Has anyone tried the new Aperture 3.3 already?
I haven't found reports of major issues on the interweb, any reports here in this community?
Thanks,
Arnt
Has anyone tried the new Aperture 3.3 already?
I haven't found reports of major issues on the interweb, any reports here in this community?
Thanks,
Arnt
I just noticed that the update requires Mac OS X 10.7.4 I won't upgrade this computer to Lion (too old), so the new Aperture version will have to wait until I buy new hardware
I installed it yesterday. Some of the interface's look and feel changed. And there are a a few different options, like a nice button to "revert to original" for any edited photo. I haven't run into any issues yet.
I haven't found any issues. I like the Skin Tone White Balance function...a lot. You still can't ad multiple white balances (like you can color adj.) but at least in skin you can brush in or away.
They tout the Shadow/Highlights works better but I don't see it. It just has less sliders and less control over the effect. It seemed to be a "professional" feature before but now it feels like a iPhoto setting.
Revert to Original has always been there it just wan't a button. It had a little icon below the histogram on the Adjustment Inspector. But that area now has the all important iPhoto-ish Auto Enhance button.
I'm a long time Mac guy but I'm getting a little uneasy with Apple's direction lately. They are doing the same thing to Aperture they did to Final Cut. I can live with that but the OS is really getting to me. Lion is really buggy and I don't think the average user notices the issues as much as the pro user so they don't care to fix them. I think this is why Mt. Lion is only $20, they know Lion was crap. Kind of the same way Leopard was a rushed piece of crap and Snow Leopard was more the finished product.
Last edited by Keith B; 06-13-2012 at 11:14 PM.
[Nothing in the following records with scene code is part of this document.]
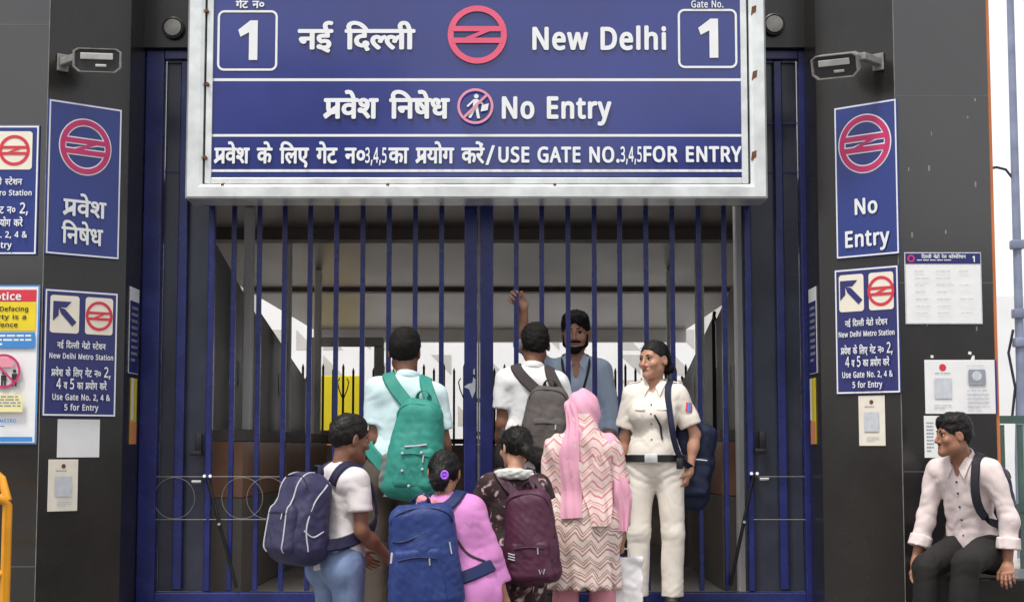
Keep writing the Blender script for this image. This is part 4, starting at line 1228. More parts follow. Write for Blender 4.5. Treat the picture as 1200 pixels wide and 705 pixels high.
        for i, (L, rr) in enumerate(((.070, .0088), (.078, .009), (.073, .0086), (.056, .0075))):
            p = w + d * (.084 - .004 * abs(i - 1)) + t * (.0285 - .019 * i); a = R(curl * (0.6 + .12 * i)); dd = d * math.cos(a) + n * math.sin(a) + t * (.10 - .07 * i)
            for j, (fr, r2) in enumerate(((.45, .95), (.32, .88), (.26, .78))):
                e = p + unit(dd) * L * fr; f.rc(p, e, rr * (1 if j == 0 else .93), rr * r2, .004); p = e
                a += R(curl * (1.0 if j == 0 else .8)); dd = d * math.cos(a) + n * math.sin(a) + t * (.06 - .05 * i)
        p = w + d * .022 + t * .022; e = p + unit(d * .75 + t * .75 + n * thumb) * .042; f.rc(p, e, .015, .0105, .014)
        g2 = e + unit(d * 1.0 + t * .25 + n * (thumb + .35)) * .034; f.rc(e, g2, .0102, .0082, .006)
        return f

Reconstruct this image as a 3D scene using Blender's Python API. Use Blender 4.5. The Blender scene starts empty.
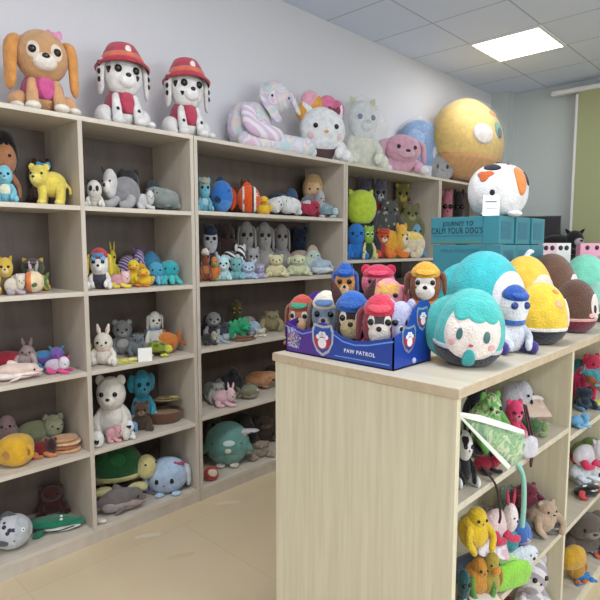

I think you can toggle between simple view/advanced view in the previous version. Can you still bring that up? Otherwise there is always curves ...
and there was always right-click - Reset Adjustments, was good enough for me
We will see. I skipped Leopard and it seems I will skip Lion as well.
Thanks for the feedback!
Arnt
It's worse than most of the previous OS's for sure. For example, when I disconnect and reconnect to an external display, the views of the the multiple desktops ('Mission Control') goes wonky, and I have to go into Activity Monitor and quit the Dock application to sort it out. Mountain Lion, which I've been running on one machine since April, does seem more stable, with some nice improvements, too.
The Simple/Advanced is gone. Just Highlight, Shadow and Mid Contrast are left.
Each palette still has it's own Reset Adjustment, it is just the reset all is in a different more obvious place.
Glad to hear that. I have problems with most ejectables. I have to force eject often. I have issues with dragging and dropping files. Often I can't save changes to files and I've turned off the Time Machine auto save crap. Very frustrating.
I'd like to do a clean install but with out a disk it seems very time consuming.
Last edited by Keith B; 06-13-2012 at 11:28 PM.
I haven't upgraded yet, as I'm still running Snow Leopard. I'll probably upgrade to Mountain Lion shortly after it's released, then upgrade Aperture.
Another way to revert back to the original is to just right click on the photo and select reset all adjustments.
John (Neuro), Super Duper is great, but you should consider running time machine too, so if you ever crash in between cloned backups, you'll be covered. I don't notice any performance hit on my processing power at all (Mac Pro desktop quad core, 14GB RAM though), and if you do, then you can just pause it in the middle of a backup and resume it when your done. The updated backups also occur very quickly, since they're only incremental.
Rich
Last edited by Richard Lane; 06-14-2012 at 02:42 AM.
Thanks, Rich. I think I'd set up Time Machine if I get a Time Capsule router at some point. As it is, our 3 Macs are all portables, so I'd have to plug them into the HDDs for a Time Machine backup anyway - and if I'm doing that, a full clone is just as easy (and takes only 15-20 min, since that's incremental as well). I run backups every couple of days for me, every couple of weeks for my wife (she's almost exclusively email/web now, since we had kids and she stepped down from her faculty position as a Professor of Anatomy & Physiology to stay home with them).